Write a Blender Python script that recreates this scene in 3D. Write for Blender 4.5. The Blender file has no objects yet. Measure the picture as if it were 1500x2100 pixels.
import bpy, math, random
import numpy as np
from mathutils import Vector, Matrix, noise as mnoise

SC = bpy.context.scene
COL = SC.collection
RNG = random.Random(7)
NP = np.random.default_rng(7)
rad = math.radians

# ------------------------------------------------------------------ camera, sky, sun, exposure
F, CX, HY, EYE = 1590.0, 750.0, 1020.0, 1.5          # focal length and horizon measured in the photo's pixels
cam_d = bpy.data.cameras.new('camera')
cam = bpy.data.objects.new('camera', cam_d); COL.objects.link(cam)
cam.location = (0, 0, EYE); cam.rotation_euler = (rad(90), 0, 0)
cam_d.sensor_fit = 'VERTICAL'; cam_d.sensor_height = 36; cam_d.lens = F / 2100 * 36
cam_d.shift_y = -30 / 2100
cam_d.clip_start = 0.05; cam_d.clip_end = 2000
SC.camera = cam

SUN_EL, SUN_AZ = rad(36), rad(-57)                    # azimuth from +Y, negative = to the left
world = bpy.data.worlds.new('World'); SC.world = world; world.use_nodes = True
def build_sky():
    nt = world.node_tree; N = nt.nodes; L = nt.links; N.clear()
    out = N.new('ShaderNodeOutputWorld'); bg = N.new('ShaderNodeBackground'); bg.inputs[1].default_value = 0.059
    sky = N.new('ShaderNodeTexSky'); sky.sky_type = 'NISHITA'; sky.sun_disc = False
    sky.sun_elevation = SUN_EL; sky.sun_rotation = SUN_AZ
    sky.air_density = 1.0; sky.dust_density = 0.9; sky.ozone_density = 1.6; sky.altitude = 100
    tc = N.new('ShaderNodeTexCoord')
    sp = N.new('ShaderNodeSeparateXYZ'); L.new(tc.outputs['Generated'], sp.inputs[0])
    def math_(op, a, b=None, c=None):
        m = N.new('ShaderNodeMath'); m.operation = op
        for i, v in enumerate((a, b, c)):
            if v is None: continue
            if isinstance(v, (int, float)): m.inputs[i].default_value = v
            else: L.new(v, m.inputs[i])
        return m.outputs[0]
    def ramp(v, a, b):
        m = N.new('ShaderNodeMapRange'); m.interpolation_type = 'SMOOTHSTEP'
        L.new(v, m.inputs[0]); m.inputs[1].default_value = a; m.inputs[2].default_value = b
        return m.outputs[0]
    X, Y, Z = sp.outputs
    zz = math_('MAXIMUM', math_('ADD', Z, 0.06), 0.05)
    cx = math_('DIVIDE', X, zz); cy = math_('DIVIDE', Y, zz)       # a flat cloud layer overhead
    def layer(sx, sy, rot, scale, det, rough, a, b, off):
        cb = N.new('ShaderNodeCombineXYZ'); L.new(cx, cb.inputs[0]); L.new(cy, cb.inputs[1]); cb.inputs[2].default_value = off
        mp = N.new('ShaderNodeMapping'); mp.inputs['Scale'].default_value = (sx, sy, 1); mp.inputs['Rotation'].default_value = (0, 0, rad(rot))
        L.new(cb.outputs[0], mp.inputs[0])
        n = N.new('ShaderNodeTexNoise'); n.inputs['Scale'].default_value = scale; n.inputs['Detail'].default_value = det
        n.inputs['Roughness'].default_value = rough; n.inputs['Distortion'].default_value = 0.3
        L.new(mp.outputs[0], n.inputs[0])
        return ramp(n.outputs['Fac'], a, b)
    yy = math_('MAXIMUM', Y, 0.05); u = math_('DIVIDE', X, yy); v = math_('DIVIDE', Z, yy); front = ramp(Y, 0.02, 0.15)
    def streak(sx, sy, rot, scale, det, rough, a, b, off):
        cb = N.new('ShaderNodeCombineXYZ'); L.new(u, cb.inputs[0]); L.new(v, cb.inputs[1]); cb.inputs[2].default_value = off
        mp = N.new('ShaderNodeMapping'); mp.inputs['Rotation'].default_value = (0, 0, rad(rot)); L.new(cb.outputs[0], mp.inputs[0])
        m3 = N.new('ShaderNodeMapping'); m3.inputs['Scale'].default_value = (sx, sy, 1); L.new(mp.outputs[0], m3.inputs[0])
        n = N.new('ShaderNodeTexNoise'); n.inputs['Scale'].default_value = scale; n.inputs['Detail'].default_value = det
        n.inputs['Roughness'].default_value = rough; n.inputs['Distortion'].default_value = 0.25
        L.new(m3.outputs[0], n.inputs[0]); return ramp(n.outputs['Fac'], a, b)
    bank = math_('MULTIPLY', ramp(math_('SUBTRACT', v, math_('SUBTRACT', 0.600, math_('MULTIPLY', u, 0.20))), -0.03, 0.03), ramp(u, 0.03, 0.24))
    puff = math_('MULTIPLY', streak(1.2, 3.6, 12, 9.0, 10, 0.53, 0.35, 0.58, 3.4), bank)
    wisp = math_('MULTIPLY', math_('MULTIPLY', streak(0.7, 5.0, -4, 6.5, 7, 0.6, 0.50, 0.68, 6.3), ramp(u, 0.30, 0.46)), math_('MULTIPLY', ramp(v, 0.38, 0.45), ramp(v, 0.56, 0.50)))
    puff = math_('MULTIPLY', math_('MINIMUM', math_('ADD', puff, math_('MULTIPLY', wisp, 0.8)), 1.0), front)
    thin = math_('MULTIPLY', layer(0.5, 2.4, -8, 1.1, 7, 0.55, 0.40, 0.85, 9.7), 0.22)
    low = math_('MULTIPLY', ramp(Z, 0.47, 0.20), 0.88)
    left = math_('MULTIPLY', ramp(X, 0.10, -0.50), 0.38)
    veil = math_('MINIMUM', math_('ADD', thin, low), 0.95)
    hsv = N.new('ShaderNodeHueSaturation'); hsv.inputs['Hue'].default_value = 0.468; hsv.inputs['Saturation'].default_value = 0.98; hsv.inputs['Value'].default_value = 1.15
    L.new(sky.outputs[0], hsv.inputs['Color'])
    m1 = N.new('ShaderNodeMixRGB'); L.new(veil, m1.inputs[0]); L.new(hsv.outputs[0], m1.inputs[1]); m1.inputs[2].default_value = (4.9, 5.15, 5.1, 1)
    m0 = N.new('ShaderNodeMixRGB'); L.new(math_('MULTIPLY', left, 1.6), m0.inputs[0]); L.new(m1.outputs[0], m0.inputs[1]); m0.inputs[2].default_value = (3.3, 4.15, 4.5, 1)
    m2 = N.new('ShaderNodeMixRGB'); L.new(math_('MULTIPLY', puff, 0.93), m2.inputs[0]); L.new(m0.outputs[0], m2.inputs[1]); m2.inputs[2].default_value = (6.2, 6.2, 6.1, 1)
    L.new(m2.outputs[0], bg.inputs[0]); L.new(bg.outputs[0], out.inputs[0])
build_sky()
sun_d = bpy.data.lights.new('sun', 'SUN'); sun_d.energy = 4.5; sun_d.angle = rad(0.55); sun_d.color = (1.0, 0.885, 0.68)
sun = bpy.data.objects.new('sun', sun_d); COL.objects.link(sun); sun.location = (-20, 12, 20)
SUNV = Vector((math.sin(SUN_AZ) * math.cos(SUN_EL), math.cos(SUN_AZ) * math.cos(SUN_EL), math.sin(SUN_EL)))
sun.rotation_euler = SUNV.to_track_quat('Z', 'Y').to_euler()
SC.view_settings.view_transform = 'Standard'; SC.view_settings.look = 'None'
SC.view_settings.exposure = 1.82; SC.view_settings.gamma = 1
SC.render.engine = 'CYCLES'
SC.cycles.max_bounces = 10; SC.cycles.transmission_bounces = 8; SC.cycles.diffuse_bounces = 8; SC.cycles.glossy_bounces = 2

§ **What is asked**
Your output must be the lines of the material above, from the first through the line that contains "from mathutils import", copied exactly. Include both endpoints and nothing else.

§ **Task solution**
Write a Blender Python script that recreates this scene in 3D. Write for Blender 4.5. The Blender file has no objects yet. Measure the picture as if it were 1500x2100 pixels.
import bpy, math, random
import numpy as np
from mathutils import Vector, Matrix, noise as mnoise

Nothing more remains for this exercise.